Since the early 1960s and the collapse of industry in the Walloon region, particularly steel and coal, Flanders has developed rapidly as a centre of new technologies. It is now the more affluent part of the country, with a per capita GDP roughly 10 percent higher than that of the south. Disputes on regional autonomy have largely focused on whether Flanders should support Wallonie by taxation.

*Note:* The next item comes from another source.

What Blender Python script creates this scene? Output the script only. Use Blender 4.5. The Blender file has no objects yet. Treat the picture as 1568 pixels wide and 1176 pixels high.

For all that they appeal to—the historical impoverishment of the region, and the discrimination against it by sections of the francophone ruling class—the Flemish nationalists are seeking to preserve this dominant economic position. VB are the most explicit about this, writing on their website, “For many decades the free-market-oriented Flemish have been subsidizing Socialist-dominated Wallonie”. Their determination to end social welfare expenditure is a platform for an assault on the living conditions of the entire working class.

The RTBF hoax has exposed how deeply the political tensions run within Belgium, and the impossibility of resolving them under the present system. It has emphasized the necessity of a socialist strategy, which will unite all Belgian workers—French, Dutch, and German-speaking alike—with their class brothers and sisters internationally.